Increasingly, the Steam mobile app is vital if you want to make optimal use of Steam’s features. Using the Steam marketplace to buy and sell items is a horrible chore without it, among other things. And yet, for years it’s been restricted to iOS and Android. Thankfully, Valve’s finally changed that.
There’s now an official Steam mobile app on the Windows Store. With it, you can make purchases (which are then downloaded to your PC), use community features and tie your account to Steam’s increasingly mandatory security features.
While Windows phone users might not make up as big a piece of the pie as iOS/Android, they do exist. They have made up a significant portion of the crowd that’s been vocally opposed to Steam’s new market/trade restrictions, which Valve rolled out in the name of security.
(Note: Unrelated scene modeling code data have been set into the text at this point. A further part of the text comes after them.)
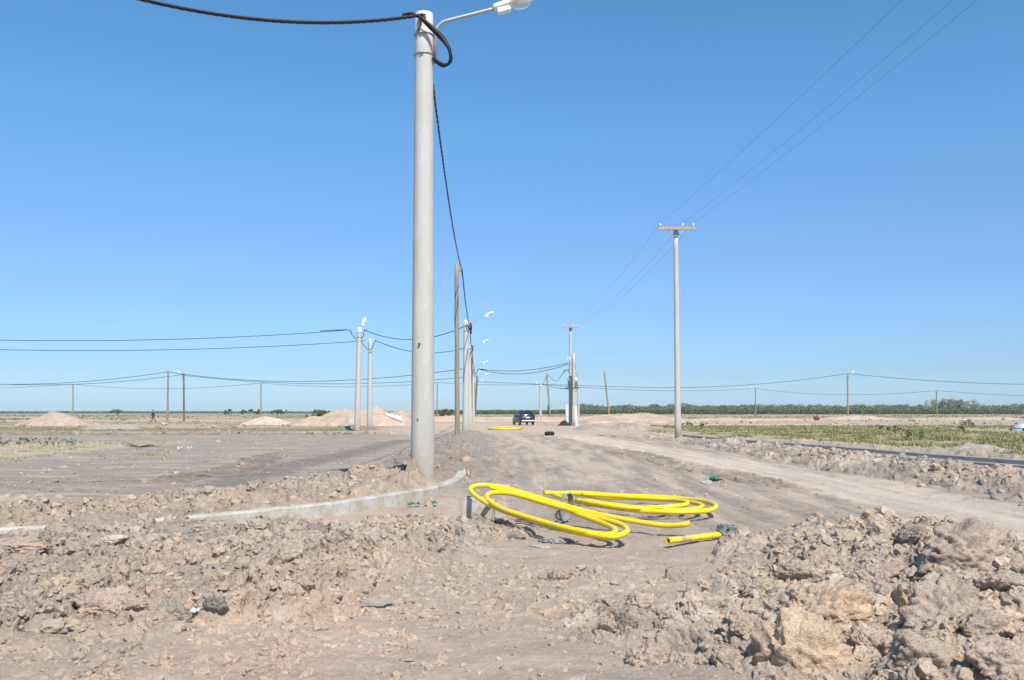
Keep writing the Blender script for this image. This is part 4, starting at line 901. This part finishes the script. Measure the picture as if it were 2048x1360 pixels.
# crumpled things
def crumple(name, label, cat, loc, size, matn, seed, flat=1.0, sub=3, amp=.45):
    V, Fs = ICO[sub]; n = fbm(V[:, 0] * 2 + seed, V[:, 1] * 2 + V[:, 2], 1.5, 3, seed); n2 = fbm(V[:, 2] * 3 + seed, V[:, 0] * 3 + V[:, 1], 2.0, 3, seed + 3)
    W = V * (1 + amp * (np.abs(n) * 2 - .5) + amp * n2)[:, None] * np.array(size) * np.array([1, 1, flat])
    o = obj(name, mesh_np(name, W, Fs, None, smooth=False), matn); o.location = loc; return tag(o, label, cat)
crumple('plastic_bag', 'crumpled grey plastic bag tied round the far end of the short pipe', 'bag', s1 + Vector((.07, .02, .03)), (.13, .09, .085), 'bag', 5)
p = gp(1430, 960, .05); crumple('plastic_scrap', 'torn green plastic scrap lying on the lane at the middle right', 'plastic scrap', (p.x, p.y, surf1(p.x, p.y) + .05), (.11, .1, .05), 'green_film', 9, amp=.9)
def scrap(name, label, px, py, w, d, matn, seed, curl=.03, lift=.02, rz=0):
    g = hit(px, py, lift); g.z += lift
    n = 7; R = random.Random(seed); bm = bmesh.new()
    gr_ = [[bm.verts.new(((i / (n - 1) - .5) * w * (1 + .2 * R.random()), (j / (n - 1) - .5) * d, curl * math.sin(i * 1.3 + seed) + curl * .7 * math.cos(j * 1.9) + (j / n) * d * .5)) for j in range(n)] for i in range(n)]
    for i in range(n - 1):
        for j in range(n - 1): bm.faces.new((gr_[i][j], gr_[i + 1][j], gr_[i + 1][j + 1], gr_[i][j + 1]))
    bmesh.ops.solidify(bm, geom=bm.faces[:], thickness=.003)
    o = obj(name, bm, matn); o.location = (g.x, g.y, g.z + .015); o.rotation_euler = (0, 0, rz); return tag(o, label, 'plastic scrap' if 'plastic' in name else 'paper scrap')
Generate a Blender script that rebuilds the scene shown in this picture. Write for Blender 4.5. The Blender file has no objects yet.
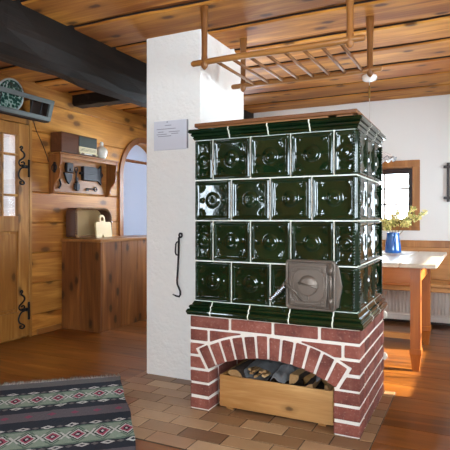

Basically, you’re now required to confirm a transaction with the Steam mobile app or, failing that, wait 15 days for the transaction to go through.
The hope is that these measures will aid in detecting fraud and things of that nature. Valve has said that 77,000 Steam accounts get hijacked per month, so clearly this is a pretty big issue. Strict security measures might make the experience less convenient for Average Jane and Joe Steamuser (and the whole Steamuser family, who recently lost their dog, Spot Steamuser; they have my best wishes), but Valve has deemed them necessary.
Do you use a Windows phone? Did you think this day would ever come, or had you given up hope?
Comments
5 responses to “The Steam Mobile App Is Finally On Windows Phones”
Finally, I grabbed it this morning, so good to be able to see the sale information from my phone, also to be able to use it as an authenticator
Is it on the australian mobile store?
I just tried to search for it from the store front but am not getting the official client show up in search.
It’s about bloody time!
Rather than requiring Valve to port their app to each new mobile device, why don’t they just add support for arbitrary TOTP clients, and let you authorise trades by entering the current one time code?
As well as letting people on minority platforms support themselves, it’d also let people who like to manage all their 2FA tokens in a single app (like Google Authenticator) do so on the platforms the Steam app currently supports.
Yay now they can join in the disaster with us. Though reading these comments and the article in starting to think maybe it’s only me who has app issues.
Now if only Nintendos apps would be ported to the UWP! I coupd finally go back to Windows Phone. I miss my 1020 and 930 so much.